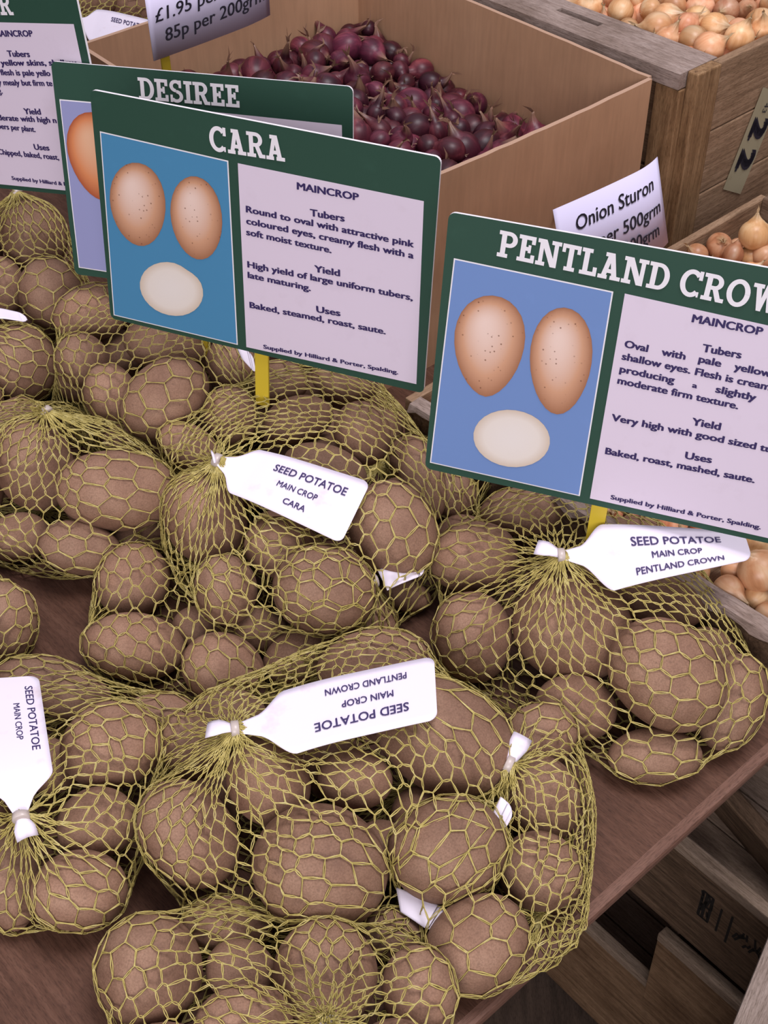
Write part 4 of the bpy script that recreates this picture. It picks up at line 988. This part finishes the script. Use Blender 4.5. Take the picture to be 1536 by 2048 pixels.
def lathe_onion(prof, nseg, seed, bend=0.0, squash=0.06, tuft_n=3, dry_from=0.75):
    """revolved bulb (z up) with a bent papery neck and a ragged tip"""
    r = np.random.default_rng(seed); v, f, dry = [], [], []
    zmax = prof[-1][1]; zneck = prof[int(len(prof)*0.62)][1]
    ph = r.uniform(0, 6.28, 3); bd = r.uniform(0, 6.28)
    for (rad, z) in prof:
        t = max(0, (z - zneck)/(zmax - zneck))
        ox, oy = bend*t*t*math.cos(bd), bend*t*t*math.sin(bd)
        for k in range(nseg):
            a = 2*math.pi*k/nseg
            rr = rad*(1 + squash*math.sin(a + ph[0]) * 0.5 + squash*0.6*math.sin(2*a + ph[1]) + (0.25*t*math.sin(5*a + ph[2]) if t > .4 else 0))
            v.append((rr*math.cos(a) + ox, rr*math.sin(a) + oy, z)); dry.append(min(1, max(0, (t - 0.35)/0.5)))
    n = len(prof)
    for i in range(n - 1):
        for k in range(nseg):
            k2 = (k+1) % nseg; f.append((i*nseg + k, i*nseg + k2, (i+1)*nseg + k2, (i+1)*nseg + k))
    f.append(tuple(range(nseg))[::-1]); f.append(tuple(range((n-1)*nseg, n*nseg)))
    tipc = np.array(v[(n-1)*nseg:]).mean(0)
    for q in range(tuft_n):                             # dry leaf shreds and root hairs
        for origin, up in ((tipc, 1), (np.array([0, 0, prof[0][1]]), -1)):
            a = r.uniform(0, 6.28); ln = zmax*r.uniform(.22, .5)*(1 if up > 0 else .45); w_ = zmax*(0.05 if up > 0 else 0.018)
            d = np.array([math.cos(a)*r.uniform(.2, .8), math.sin(a)*r.uniform(.2, .8), up]); d /= np.linalg.norm(d)
            s_ = np.cross(d, [math.sin(a), -math.cos(a), .3]); s_ /= np.linalg.norm(s_)
            b_ = len(v); m1 = origin + d*ln*.5 + s_*w_*r.uniform(-1, 1); e_ = origin + d*ln + s_*ln*r.uniform(-.4, .4)
            nn = np.cross(d, s_)*w_*.4
            v += [tuple(origin - s_*w_), tuple(origin + s_*w_), tuple(m1 - s_*w_*.8 + nn), tuple(m1 + s_*w_*.8 + nn), tuple(e_)]
            dry += [1]*5; f += [(b_, b_+1, b_+3, b_+2), (b_+2, b_+3, b_+4)]
    me = mesh('onion', v, f, True); me.attributes.new('dry', 'FLOAT', 'POINT').data.foreach_set('value', np.array(dry, np.float32))
    return me
def onion_profile(r, neck, pointy, lo=0.9, m=17):
    """half outline of a bulb of radius r with neck length `neck` (in radii)"""
    P = []
    for k in range(m):
        a = -1.45 + (1.45 + 1.05)*k/(m - 1)
        P.append((r*math.cos(a)**(0.92), r*lo*math.sin(a)))
    x0, z0 = P[-1]
    for k in range(1, 8):
        u = k/7; P.append((x0*(1 - u)**pointy*0.92 + r*0.085, z0 + r*neck*u))
    return P
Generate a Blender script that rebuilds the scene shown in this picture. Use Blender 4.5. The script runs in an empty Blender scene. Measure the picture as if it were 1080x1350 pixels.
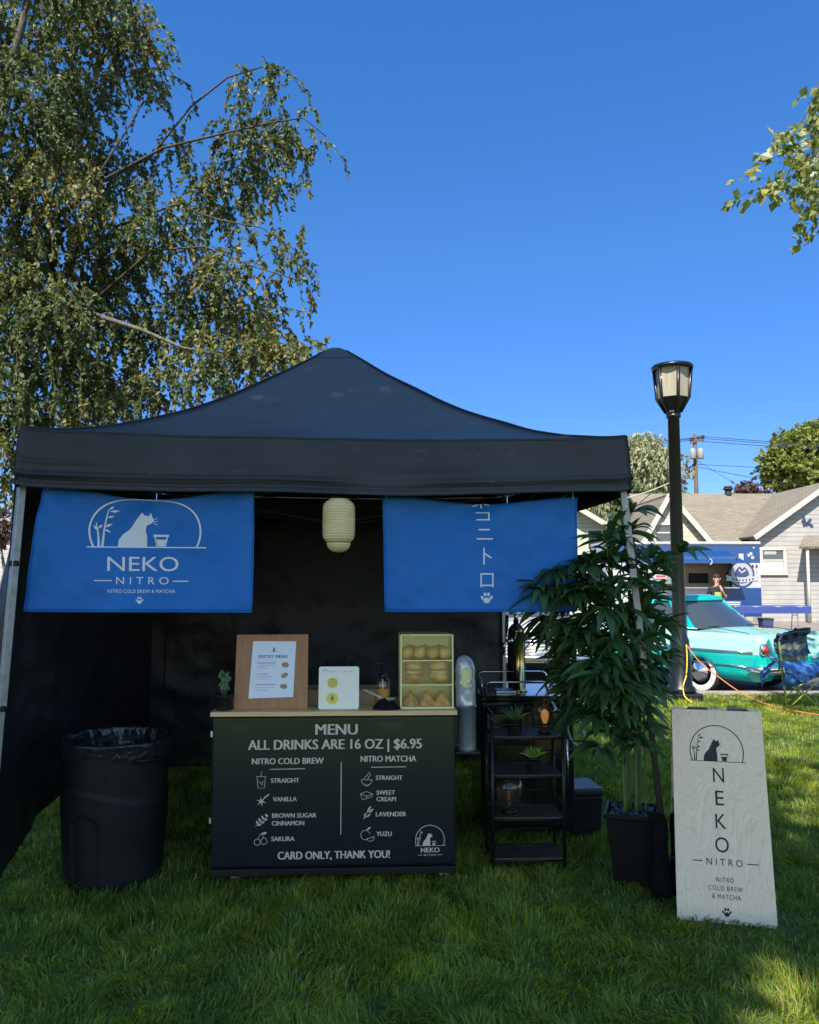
******************************
DIRECTIONS FOR THIS TASK:
Make an exact copy of every entry above, minus the images.

RESULT OF THE EXERCISE:
Write part 4 of the bpy script that recreates this picture. It picks up at line 988. This part finishes the script. Use Blender 4.5. Take the picture to be 1536 by 2048 pixels.
def lathe_onion(prof, nseg, seed, bend=0.0, squash=0.06, tuft_n=3, dry_from=0.75):
    """revolved bulb (z up) with a bent papery neck and a ragged tip"""
    r = np.random.default_rng(seed); v, f, dry = [], [], []
    zmax = prof[-1][1]; zneck = prof[int(len(prof)*0.62)][1]
    ph = r.uniform(0, 6.28, 3); bd = r.uniform(0, 6.28)
    for (rad, z) in prof:
        t = max(0, (z - zneck)/(zmax - zneck))
        ox, oy = bend*t*t*math.cos(bd), bend*t*t*math.sin(bd)
        for k in range(nseg):
            a = 2*math.pi*k/nseg
            rr = rad*(1 + squash*math.sin(a + ph[0]) * 0.5 + squash*0.6*math.sin(2*a + ph[1]) + (0.25*t*math.sin(5*a + ph[2]) if t > .4 else 0))
            v.append((rr*math.cos(a) + ox, rr*math.sin(a) + oy, z)); dry.append(min(1, max(0, (t - 0.35)/0.5)))
    n = len(prof)
    for i in range(n - 1):
        for k in range(nseg):
            k2 = (k+1) % nseg; f.append((i*nseg + k, i*nseg + k2, (i+1)*nseg + k2, (i+1)*nseg + k))
    f.append(tuple(range(nseg))[::-1]); f.append(tuple(range((n-1)*nseg, n*nseg)))
    tipc = np.array(v[(n-1)*nseg:]).mean(0)
    for q in range(tuft_n):                             # dry leaf shreds and root hairs
        for origin, up in ((tipc, 1), (np.array([0, 0, prof[0][1]]), -1)):
            a = r.uniform(0, 6.28); ln = zmax*r.uniform(.22, .5)*(1 if up > 0 else .45); w_ = zmax*(0.05 if up > 0 else 0.018)
            d = np.array([math.cos(a)*r.uniform(.2, .8), math.sin(a)*r.uniform(.2, .8), up]); d /= np.linalg.norm(d)
            s_ = np.cross(d, [math.sin(a), -math.cos(a), .3]); s_ /= np.linalg.norm(s_)
            b_ = len(v); m1 = origin + d*ln*.5 + s_*w_*r.uniform(-1, 1); e_ = origin + d*ln + s_*ln*r.uniform(-.4, .4)
            nn = np.cross(d, s_)*w_*.4
            v += [tuple(origin - s_*w_), tuple(origin + s_*w_), tuple(m1 - s_*w_*.8 + nn), tuple(m1 + s_*w_*.8 + nn), tuple(e_)]
            dry += [1]*5; f += [(b_, b_+1, b_+3, b_+2), (b_+2, b_+3, b_+4)]
    me = mesh('onion', v, f, True); me.attributes.new('dry', 'FLOAT', 'POINT').data.foreach_set('value', np.array(dry, np.float32))
    return me
def onion_profile(r, neck, pointy, lo=0.9, m=17):
    """half outline of a bulb of radius r with neck length `neck` (in radii)"""
    P = []
    for k in range(m):
        a = -1.45 + (1.45 + 1.05)*k/(m - 1)
        P.append((r*math.cos(a)**(0.92), r*lo*math.sin(a)))
    x0, z0 = P[-1]
    for k in range(1, 8):
        u = k/7; P.append((x0*(1 - u)**pointy*0.92 + r*0.085, z0 + r*neck*u))
    return P
Generate a Blender script that rebuilds the scene shown in this picture. Use Blender 4.5. The script runs in an empty Blender scene. Measure the picture as if it were 1080x1350 pixels.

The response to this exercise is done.